At A Glance
ROIC
P&C Helps This Fortune 500 Conglomerate Evaluate Its Portfolio of Companies to Align with Its Profitability Targets
Our client owned many businesses in sectors that included industrial equipment, automotive components, major domestic appliances, commercial financial services, energy, and real estate development, among others. The company had diversified into several non-related businesses but had failed to achieve its profitability targets.
Its board of directors set a minimum return for all the companies in the portfolio, but many of them fell below their goals. P&C was brought in to help:
- Find a new business opportunity that could eventually replace the reliable cash generator (cash cows)
- Define strategies for the smaller businesses (tigers) so that they would either achieve their value creation objectives or be divested
- Clarify the strategic and operational role of the center to achieve overall growth
P&C Created a Framework for Each of 4 Challenges
Identify 2-4 profitable business opportunities similar in size to current cash cows.

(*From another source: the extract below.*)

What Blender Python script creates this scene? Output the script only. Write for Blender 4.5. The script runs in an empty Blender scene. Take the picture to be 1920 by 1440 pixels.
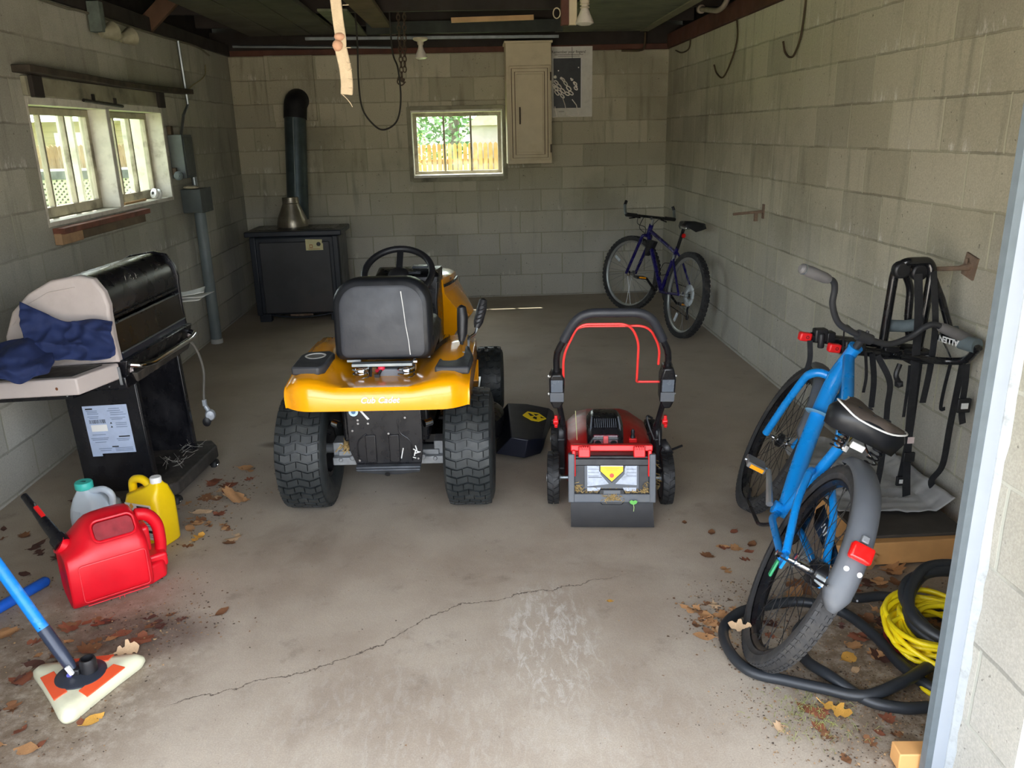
import bpy, bmesh, math, random
from mathutils import Vector, Matrix, Euler, Quaternion
PI = math.pi
sc = bpy.context.scene
COL = sc.collection
R = math.radians
rnd = random.Random(7)

# ------------------------------------------------------------------ node helpers
def new_mat(name):
    m = bpy.data.materials.new(name); m.use_nodes = True
    nt = m.node_tree; nt.nodes.clear()
    out = nt.nodes.new('ShaderNodeOutputMaterial')
    b = nt.nodes.new('ShaderNodeBsdfPrincipled')
    nt.links.new(b.outputs[0], out.inputs[0])
    return m, nt, b
def nd(nt, typ, **kw):
    n = nt.nodes.new(typ)
    for k, v in kw.items(): setattr(n, k, v)
    return n
def put(nt, sock, v):
    if isinstance(v, bpy.types.NodeSocket): nt.links.new(v, sock)
    elif v is not None:
        if hasattr(sock.default_value, '__len__') and not hasattr(v, '__len__'): v = [v]*len(sock.default_value)
        if hasattr(v, '__len__') and len(v) == 3 and len(sock.default_value) == 4: v = (*v, 1)
        sock.default_value = v
def ma(nt, op, a, b=None, c=None, clamp=False):
    n = nd(nt, 'ShaderNodeMath', operation=op, use_clamp=clamp)
    put(nt, n.inputs[0], a)
    if b is not None: put(nt, n.inputs[1], b)
    if c is not None: put(nt, n.inputs[2], c)
    return n.outputs[0]
def mixc(nt, f, a, b, blend='MIX'):
    n = nd(nt, 'ShaderNodeMix', data_type='RGBA', blend_type=blend)
    put(nt, n.inputs[0], f); put(nt, n.inputs[6], a); put(nt, n.inputs[7], b)
    return n.outputs[2]
def noise(nt, vec, scale, detail=4, rough=.55, dist=0.0):
    n = nd(nt, 'ShaderNodeTexNoise')
    put(nt, n.inputs['Vector'], vec); n.inputs['Scale'].default_value = scale
    n.inputs['Detail'].default_value = detail; n.inputs['Roughness'].default_value = rough
    n.inputs['Distortion'].default_value = dist
    return n.outputs['Fac']
def ramp(nt, f, a, b, lo=0.0, hi=1.0, smooth=True):
    n = nd(nt, 'ShaderNodeMapRange', interpolation_type='SMOOTHSTEP' if smooth else 'LINEAR')
    put(nt, n.inputs[0], f)
    for i, v in enumerate((a, b, lo, hi)): n.inputs[1+i].default_value = v
    return n.outputs[0]
def coords(nt, which='Object'):
    return nd(nt, 'ShaderNodeTexCoord').outputs[which]
def scaled(nt, vec, s):
    n = nd(nt, 'ShaderNodeMapping'); put(nt, n.inputs[0], vec); n.inputs['Scale'].default_value = s
    return n.outputs[0]
def bump(nt, b, h, strength=.3, dist=.01):
    n = nd(nt, 'ShaderNodeBump'); n.inputs['Strength'].default_value = strength
    n.inputs['Distance'].default_value = dist
    put(nt, n.inputs['Height'], h); nt.links.new(n.outputs[0], b.inputs['Normal'])
def srgb(r, g, b):
    f = lambda c: (c/255/12.92) if c <= 10 else (((c/255)+.055)/1.055)**2.4
    return (f(r), f(g), f(b))
_M = {}
def M(name, col, rough=.5, metal=0, var=.12, scale=14, bmp=0, dirt=None, dirt_amt=.5, coat=0, spec=.5, trans=0, emis=None, alpha=None, sss=0):
    """plain procedural material: colour + noise variation, optional dust colour, optional bump"""
    if name in _M: return _M[name]
    m, nt, b = new_mat(name); c = coords(nt)
    n1 = noise(nt, c, scale, 5)
    base = mixc(nt, ramp(nt, n1, .25, .75), tuple(x*(1-var) for x in col), tuple(min(1, x*(1+var)) for x in col))
    if dirt:
        n2 = noise(nt, c, scale*.45, 8, .65)
        base = mixc(nt, ma(nt, 'MULTIPLY', ramp(nt, n2, .48, .72), dirt_amt), base, dirt)
    put(nt, b.inputs['Base Color'], base)
    put(nt, b.inputs['Roughness'], ramp(nt, noise(nt, c, scale*1.7, 3), .2, .8, max(.02, rough-.07), min(1, rough+.07)))
    b.inputs['Metallic'].default_value = metal
    b.inputs['Specular IOR Level'].default_value = spec
    if coat: b.inputs['Coat Weight'].default_value = coat; b.inputs['Coat Roughness'].default_value = .08
    if trans: b.inputs['Transmission Weight'].default_value = trans
    if sss: b.inputs['Subsurface Weight'].default_value = sss; b.inputs['Subsurface Radius'].default_value = (.02, .02, .02)
    if bmp: bump(nt, b, noise(nt, c, scale*6, 3), bmp, .004)
    _M[name] = m
    return m

# ------------------------------------------------------------------ mesh builder
def catmull(pts, n=8, closed=False):
    pts = [Vector(p) for p in pts]; out = []
    k = len(pts)
    for i in range(k if closed else k-1):
        p0 = pts[(i-1) % k] if closed or i > 0 else pts[0]*2-pts[1]
        p1, p2 = pts[i], pts[(i+1) % k]
        p3 = pts[(i+2) % k] if closed or i < k-2 else pts[-1]*2-pts[-2]
        for j in range(n):
            t = j/n
            out.append(.5*((2*p1)+(p2-p0)*t+(2*p0-5*p1+4*p2-p3)*t*t+(3*p1-p0-3*p2+p3)*t**3))
    if not closed: out.append(pts[-1])
    return out
def fillet(pts, r, n=5):
    """polyline with rounded corners"""
    pts = [Vector(p) for p in pts]; out = [pts[0]]
    for a, b, c in zip(pts, pts[1:], pts[2:]):
        d1, d2 = (a-b), (c-b); l = min(r, d1.length*.48, d2.length*.48)
        p, q = b+d1.normalized()*l, b+d2.normalized()*l
        for j in range(n+1):
            t = j/n; out.append(p*(1-t)**2+b*2*t*(1-t)+q*t*t)
    out.append(pts[-1]); return out
class MB:
    def __init__(s): s.v = []; s.f = []; s.mi = []; s.cur = 0; s.X = None
    def av(s, p):
        p = Vector(p)
        if s.X is not None: p = s.X @ p
        s.v.append(p); return len(s.v)-1
    def af(s, idx): s.f.append(tuple(idx)); s.mi.append(s.cur)
    def box(s, c, d, rot=None, taper=None):
        """box centre c, size d; rot = Euler/Matrix; taper=(tx,ty) scales the top"""
        c = Vector(c); h = Vector(d)/2
        m = rot.to_matrix() if isinstance(rot, (Euler, Quaternion)) else rot
        ids = []
        for z in (-1, 1):
            for x, y in ((-1, -1), (1, -1), (1, 1), (-1, 1)):
                tx, ty = taper if (taper and z > 0) else (1, 1)
                p = Vector((x*h.x*tx, y*h.y*ty, z*h.z))
                if m is not None: p = m @ p
                ids.append(s.av(c+p))
        a = ids
        for q in ((3, 2, 1, 0), (4, 5, 6, 7), (0, 1, 5, 4), (1, 2, 6, 5), (2, 3, 7, 6), (3, 0, 4, 7)): s.af([a[i] for i in q])
        return s
    def rings(s, rings, closed=True, cap=True, loop=False):
        ids = [[s.av(p) for p in r] for r in rings]
        n = len(ids[0]); R_ = len(ids)
        for i in range(R_ if loop else R_-1):
            A, B = ids[i], ids[(i+1) % R_]
            for j in range(n if closed else n-1):
                k = (j+1) % n; s.af((A[j], A[k], B[k], B[j]))
        if cap and not loop and closed:
            s.af(list(reversed(ids[0]))); s.af(ids[-1])
        return s
    def tube(s, pts, r, seg=8, closed=False, cap=True, flat=None, up=None):
        """sweep a circle (or a flat strap section flat=(w,t)) along pts; r may be a list"""
        P = [Vector(p) for p in pts]; n = len(P)
        rr = r if hasattr(r, '__len__') else [r]*n
        T = []
        for i in range(n):
            a = P[(i-1) % n] if (closed or i > 0) else P[i]
            b = P[(i+1) % n] if (closed or i < n-1) else P[i]
            t = (b-a); T.append(t.normalized() if t.length > 1e-9 else Vector((0, 0, 1)))
        u = Vector(up) if up is not None else (Vector((0, 0, 1)) if abs(T[0].z) < .9 else Vector((1, 0, 0)))
        N = (u-T[0]*u.dot(T[0])).normalized(); rings = []
        for i in range(n):
            if i > 0:
                q = T[i-1].rotation_difference(T[i]); N = q @ N
                if up is not None:
                    u2 = Vector(up); w = (u2-T[i]*u2.dot(T[i]))
                    if w.length > .05: N = w.normalized()
                N = (N-T[i]*N.dot(T[i])).normalized()
            B = T[i].cross(N)
            if flat:
                w, t = flat[0]/2, flat[1]/2
                rings.append([P[i]+N*a+B*b for a, b in ((-t, -w), (t, -w), (t, w), (-t, w))])
            else:
                rings.append([P[i]+(N*math.cos(2*PI*j/seg)+B*math.sin(2*PI*j/seg))*rr[i] for j in range(seg)])
        return s.rings(rings, True, cap, loop=closed)
    def lathe(s, prof, seg=24, mat=None, cap=True, ang=(0, 2*PI)):
        """profile [(r,z)] round z, then placed by mat"""
        m = mat if mat is not None else Matrix(); full = abs(ang[1]-ang[0]-2*PI) < 1e-6
        n = seg if full else seg+1
        ids = [[s.av(m @ Vector((r*math.cos(ang[0]+(ang[1]-ang[0])*j/seg), r*math.sin(ang[0]+(ang[1]-ang[0])*j/seg), z))) for j in range(n)] for r, z in prof]
        for A, B in zip(ids, ids[1:]):
            for j in range(n if full else n-1):
                k = (j+1) % n; s.af((A[j], A[k], B[k], B[j]))
        if cap and full:
            if prof[0][0] > 1e-5: s.af(list(reversed(ids[0])))
            if prof[-1][0] > 1e-5: s.af(ids[-1])
        return s
    def prism(s, poly, h, mat=None, z0=0):
        """extrude a 2-D polygon (x,y) from z0 to z0+h, placed by mat"""
        m = mat if mat is not None else Matrix()
        a = [s.av(m @ Vector((x, y, z0))) for x, y in poly]; b = [s.av(m @ Vector((x, y, z0+h))) for x, y in poly]
        n = len(poly)
        for i in range(n): j = (i+1) % n; s.af((a[i], a[j], b[j], b[i]))
        s.af(list(reversed(a))); s.af(b); return s
    def grid(s, f, nu, nv, wrapu=False):
        ids = [[s.av(f(i/nu, j/nv)) for i in range(nu if wrapu else nu+1)] for j in range(nv+1)]
        for j in range(nv):
            for i in range(nu):
                k = (i+1) % nu if wrapu else i+1
                s.af((ids[j][i], ids[j][k], ids[j+1][k], ids[j+1][i]))
        return s
    def ico(s, c, r, sub=2, jit=0, sq=(1, 1, 1), seed=0):
        bm = bmesh.new(); bmesh.ops.create_icosphere(bm, subdivisions=sub, radius=1)
        rr = random.Random(seed); base = len(s.v)
        for v in bm.verts:
            k = r*(1+rr.uniform(-jit, jit)); s.av(Vector(c)+Vector((v.co.x*sq[0], v.co.y*sq[1], v.co.z*sq[2]))*k)
        for f in bm.faces: s.af([base+v.index for v in f.verts])
        bm.free(); return s
    def obj(s, name, mats, parent=None, loc=None, rot=None, bevel=0, bseg=2, subd=0, smooth=40, solid=0, recalc=True, split=False):
        if split:                                    # every separate piece becomes a part of its own
            par = list(range(len(s.v)))
            def find(a):
                while par[a] != a: par[a] = par[par[a]]; a = par[a]
                return a
            for f in s.f:
                for a in f[1:]: par[find(a)] = find(f[0])
            groups = {}
            for i, f in enumerate(s.f): groups.setdefault(find(f[0]), []).append(i)
            first = None
            for ids in groups.values():
                m = MB(); mp = {}
                for i in ids:
                    for a in s.f[i]:
                        if a not in mp: mp[a] = len(m.v); m.v.append(s.v[a])
                    m.f.append(tuple(mp[a] for a in s.f[i])); m.mi.append(s.mi[i])
                o = m.obj(name, mats, parent, loc, rot, bevel, bseg, subd, smooth, solid, recalc)
                first = first or o
            return first
        me = bpy.data.meshes.new(name)
        me.from_pydata([tuple(v) for v in s.v], [], s.f)
        if not isinstance(mats, (list, tuple)): mats = [mats]
        for m in mats: me.materials.append(m)
        if len(mats) > 1:
            for p, i in zip(me.polygons, s.mi): p.material_index = i
        if recalc:
            bm = bmesh.new(); bm.from_mesh(me); bmesh.ops.recalc_face_normals(bm, faces=bm.faces); bm.to_mesh(me); bm.free()
        me.update()
        if smooth:
            me.shade_smooth(); me.set_sharp_from_angle(angle=R(smooth))
        o = bpy.data.objects.new(name, me); COL.objects.link(o)
        if parent is not None: o.parent = parent
        if loc is not None: o.location = loc
        if rot is not None: o.rotation_euler = rot
        if solid:
            k = o.modifiers.new('t', 'SOLIDIFY'); k.thickness = solid; k.offset = 0
        if bevel:
            k = o.modifiers.new('b', 'BEVEL'); k.width = bevel; k.segments = bseg; k.limit_method = 'ANGLE'; k.angle_limit = R(35)
        if subd:
            k = o.modifiers.new('s', 'SUBSURF'); k.levels = subd; k.render_levels = subd
        return o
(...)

Define strategies to continue milking businesses through turmoil and changes in industry.
Programs to find strategic/operational improvements or divest money-losing businesses.
Articulation of new strategy and corporate role.
P&C Focused on Product Line Profitability to Determine Divestiture Targets
P&C’s first priority was to redesign the money-losing businesses, or tigers. Rather than divesting whole companies, we recommended that our client divest product lines. We also delivered detailed business plans for three new endeavors and a new corporate role.